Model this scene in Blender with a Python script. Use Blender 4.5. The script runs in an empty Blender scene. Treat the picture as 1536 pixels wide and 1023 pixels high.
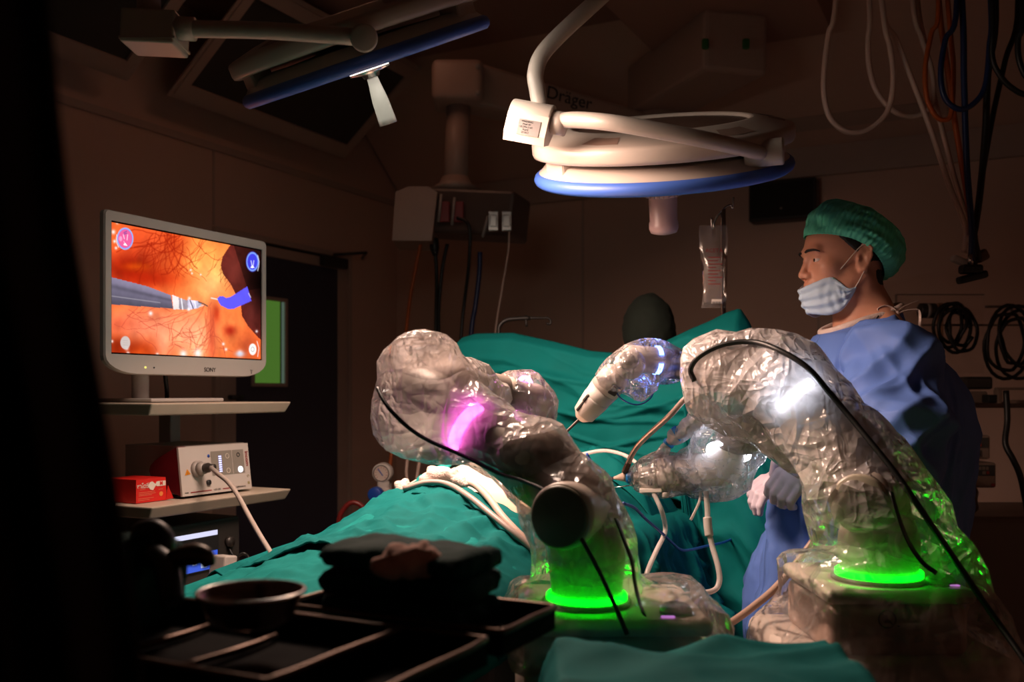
import bpy, bmesh, math, random
import numpy as np
from mathutils import Vector, Matrix, noise
random.seed(7); RNG = np.random.RandomState(3)
PI = math.pi
F_, CX, HV, Z0 = 1450.0, 768.0, 590.0, 1.30
SC = bpy.context.scene
COL = SC.collection

def P(u, v, Y):
    return np.array([(u-CX)*Y/F_, Y, Z0+(HV-v)*Y/F_])
def px(n, Y): return n*Y/F_
E1 = np.array([.451, .8925, 0.]); E2 = np.array([.8925, -.451, 0.]); UP = np.array([0, 0, 1.])
def RM(a, b, z): return E1*a+E2*b+UP*z
def A(*a): return np.array(a, dtype=float)
def nrm(v):
    v = np.asarray(v, float); return v/(np.linalg.norm(v)+1e-12)
def rot(axis, ang, v):
    return np.array(Matrix.Rotation(ang, 3, Vector(axis)) @ Vector(v))

# ------------------------------------------------------------------ materials
MATS = {}
def _new(name):
    m = bpy.data.materials.new(name); m.use_nodes = True
    nt = m.node_tree; nt.nodes.clear()
    out = nt.nodes.new('ShaderNodeOutputMaterial')
    return m, nt, out
def mat(name, col, rough=.5, metal=0., var=.08, vscale=18., bump=0., bscale=60., spec=.5, emit=None, estr=0., alpha=1., trans=0., sheen=0., sss=0., coat=0., detail=3., weave=0.):
    if name in MATS: return MATS[name]
    m, nt, out = _new(name); N = nt.nodes; L = nt.links
    b = N.new('ShaderNodeBsdfPrincipled'); L.new(b.outputs[0], out.inputs[0])
    tc = N.new('ShaderNodeTexCoord')
    nz = N.new('ShaderNodeTexNoise'); nz.inputs['Scale'].default_value = vscale; nz.inputs['Detail'].default_value = detail
    L.new(tc.outputs['Object'], nz.inputs['Vector'])
    mx = N.new('ShaderNodeMix'); mx.data_type = 'RGBA'
    c = np.array(col[:3])
    mx.inputs[6].default_value = (*np.clip(c*(1-var), 0, 1), 1); mx.inputs[7].default_value = (*np.clip(c*(1+var), 0, 1), 1)
    L.new(nz.outputs['Fac'], mx.inputs[0]); L.new(mx.outputs[2], b.inputs['Base Color'])
    mr = N.new('ShaderNodeMapRange'); mr.inputs[3].default_value = max(0, rough-.06); mr.inputs[4].default_value = min(1, rough+.06)
    L.new(nz.outputs['Fac'], mr.inputs[0]); L.new(mr.outputs[0], b.inputs['Roughness'])
    b.inputs['Metallic'].default_value = metal
    b.inputs['Specular IOR Level'].default_value = spec
    if trans: b.inputs['Transmission Weight'].default_value = trans
    if alpha < 1: b.inputs['Alpha'].default_value = alpha
    if sheen:
        b.inputs['Sheen Weight'].default_value = sheen
    if sss:
        b.inputs['Subsurface Weight'].default_value = sss; b.inputs['Subsurface Radius'].default_value = (.012, .004, .002); b.inputs['Subsurface Scale'].default_value = 1.
    if coat: b.inputs['Coat Weight'].default_value = coat
    if emit is not None:
        b.inputs['Emission Color'].default_value = (*emit, 1); b.inputs['Emission Strength'].default_value = estr
    if bump:
        n2 = N.new('ShaderNodeTexNoise'); n2.inputs['Scale'].default_value = bscale; n2.inputs['Detail'].default_value = 4
        L.new(tc.outputs['Object'], n2.inputs['Vector'])
        bp = N.new('ShaderNodeBump'); bp.inputs['Strength'].default_value = bump; bp.inputs['Distance'].default_value = .01
        L.new(n2.outputs['Fac'], bp.inputs['Height']); L.new(bp.outputs[0], b.inputs['Normal'])
    MATS[name] = m; return m

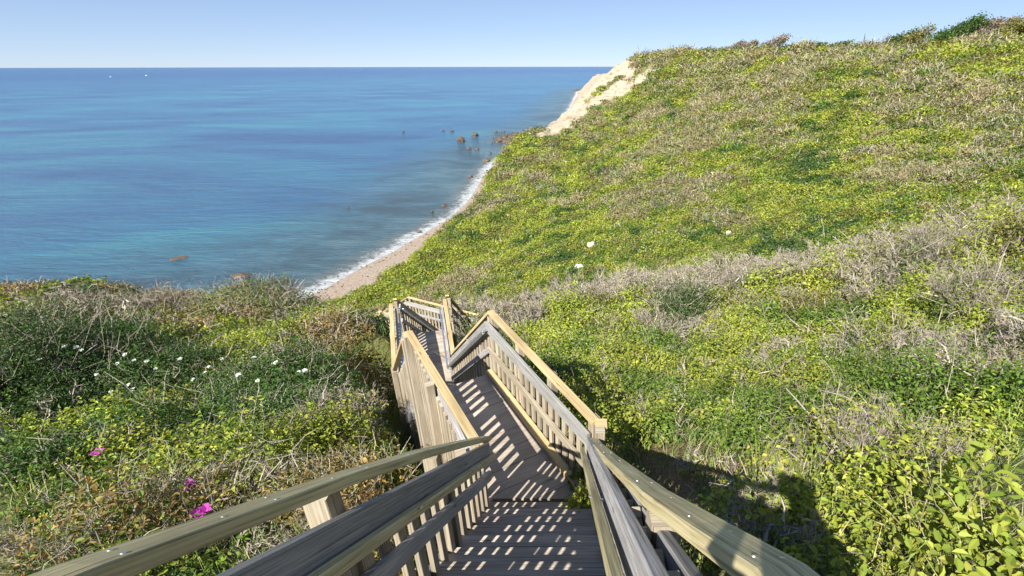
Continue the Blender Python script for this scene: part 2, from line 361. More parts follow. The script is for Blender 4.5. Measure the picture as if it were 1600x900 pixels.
b = N(n, 'ShaderNodeBump', Strength=1.0, Distance=1.1); n.links.new(hsum, b.inputs['Height']); n.links.new(b.outputs[0], p.inputs['Normal'])
tag(link('sea', me, m), kind='structure')

# ------------------------------------------------------------------ boards
class MB:
    def __init__(s): s.v = []; s.f = []; s.uv = []; s.c = []
    def sweep(s, pts, wd, ht, up=(0,0,1), ch=.004, tint=None, side=None):
        """rectangular bar with eased edges through pts; wd along the side axis, ht along the up axis"""
        pts = [Vector(q) for q in pts]; base = len(s.v)
        t = tint if tint else random.uniform(.82, 1.12); tc = (t*random.uniform(.98,1.02), t, t*random.uniform(.96,1.02))
        uo, vo = random.uniform(0, 50), random.uniform(0, 50)
        a, b = wd/2, ht/2; ch = min(ch, a*.4, b*.4)
        prof = [(-a+ch,-b),(a-ch,-b),(a,-b+ch),(a,b-ch),(a-ch,b),(-a+ch,b),(-a,b-ch),(-a,-b+ch)]
        per = [0]
        for k in range(8):
            q0, q1 = prof[k], prof[(k+1) % 8]; per.append(per[-1]+math.hypot(q1[0]-q0[0], q1[1]-q0[1]))
        L = 0; ls = []
        for i, q in enumerate(pts):
            d = ((pts[min(i+1,len(pts)-1)]-pts[max(i-1,0)])).normalized()
            if i: L += (pts[i]-pts[i-1]).length
            ls.append(L)
            sd = Vector(side).normalized() if side else d.cross(Vector(up)).normalized()
            u = sd.cross(d).normalized()
            for (x, z) in prof: s.v.append(q+sd*x+u*z)
        for i in range(len(pts)-1):
            for k in range(8):
                k2 = (k+1) % 8
                s.f.append((base+i*8+k, base+i*8+k2, base+(i+1)*8+k2, base+(i+1)*8+k)); s.c.append(tc)
                s.uv.append([(uo+ls[i], vo+per[k]), (uo+ls[i], vo+per[k+1]), (uo+ls[i+1], vo+per[k+1]), (uo+ls[i+1], vo+per[k])])
        for i, rev in ((0, False), (len(pts)-1, True)):
            fc = [base+i*8+k for k in range(8)]; uvs = [(uo+prof[k][1]*.6, vo+prof[k][0]) for k in range(8)]
            if not rev: fc = fc[::-1]; uvs = uvs[::-1]
            s.f.append(tuple(fc)); s.c.append(tc); s.uv.append(uvs)
    def prism(s, poly, z1, th, tint=None, grain=(1,0)):
        base = len(s.v); k = len(poly); t = tint if tint else random.uniform(.82,1.12); tc = (t,t,t)
        uo, vo = random.uniform(0,50), random.uniform(0,50); g = Vector(grain).normalized(); h = Vector((-g.y, g.x))
        for z in (z1, z1-th):
            for q in poly: s.v.append(Vector((q[0], q[1], z)))
        U = lambda q, z=0: (uo+q[0]*g.x+q[1]*g.y, vo+q[0]*h.x+q[1]*h.y+z)
        s.f.append(tuple(range(base, base+k))); s.uv.append([U(q) for q in poly]); s.c.append(tc)
        s.f.append(tuple(range(base+2*k-1, base+k-1, -1))); s.uv.append([U(q) for q in poly[::-1]]); s.c.append(tc)
        for i in range(k):
            j = (i+1) % k
            s.f.append((base+i, base+k+i, base+k+j, base+j)); s.c.append(tc)
            s.uv.append([U(poly[i]), U(poly[i], .04), U(poly[j], .04), U(poly[j])])
    def tube(s, pts, r, n_=8):
        pts = [Vector(q) for q in pts]; base = len(s.v)
        for i, q in enumerate(pts):
            d = (pts[min(i+1,len(pts)-1)]-pts[max(i-1,0)]).normalized(); sd = d.orthogonal().normalized(); u = sd.cross(d)
            rr = r if not isinstance(r, (list, tuple)) else r[i]
            for k in range(n_):
                a = 2*math.pi*k/n_; s.v.append(q+sd*math.cos(a)*rr+u*math.sin(a)*rr)
        for i in range(len(pts)-1):
            for k in range(n_):
                k2 = (k+1) % n_; s.f.append((base+i*n_+k, base+(i+1)*n_+k, base+(i+1)*n_+k2, base+i*n_+k2)); s.c.append((1,1,1)); s.uv.append([(0,0)]*4)
        for i in (0, len(pts)-1):
            fc = [base+i*n_+k for k in range(n_)]; s.f.append(tuple(fc)); s.c.append((1,1,1)); s.uv.append([(0,0)]*n_)
    def build(s, name, mat, parent=None, smooth=False):
        me = bpy.data.meshes.new(name); me.from_pydata([tuple(v) for v in s.v], [], s.f)
        uvl = me.uv_layers.new(name='UVMap'); flat = [c for fuv in s.uv for q in fuv for c in q]; uvl.data.foreach_set('uv', flat)
        a = me.attributes.new('tint', 'FLOAT_COLOR', 'FACE'); a.data.foreach_set('color', [c for t in s.c for c in (*t, 1.0)])
        if smooth: me.polygons.foreach_set('use_smooth', [True]*len(me.polygons))
        me.update(); return link(name, me, mat, parent)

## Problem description
Transcribe the entries from their first line to the line that holds "return np.array(Matrix.Rotation(ang, 3, Vector(axis))", both included, and skip every picture.

## The solution
Model this scene in Blender with a Python script. Use Blender 4.5. The script runs in an empty Blender scene. Treat the picture as 1536 pixels wide and 1023 pixels high.
import bpy, bmesh, math, random
import numpy as np
from mathutils import Vector, Matrix, noise
random.seed(7); RNG = np.random.RandomState(3)
PI = math.pi
F_, CX, HV, Z0 = 1450.0, 768.0, 590.0, 1.30
SC = bpy.context.scene
COL = SC.collection

def P(u, v, Y):
    return np.array([(u-CX)*Y/F_, Y, Z0+(HV-v)*Y/F_])
def px(n, Y): return n*Y/F_
E1 = np.array([.451, .8925, 0.]); E2 = np.array([.8925, -.451, 0.]); UP = np.array([0, 0, 1.])
def RM(a, b, z): return E1*a+E2*b+UP*z
def A(*a): return np.array(a, dtype=float)
def nrm(v):
    v = np.asarray(v, float); return v/(np.linalg.norm(v)+1e-12)
def rot(axis, ang, v):
    return np.array(Matrix.Rotation(ang, 3, Vector(axis)) @ Vector(v))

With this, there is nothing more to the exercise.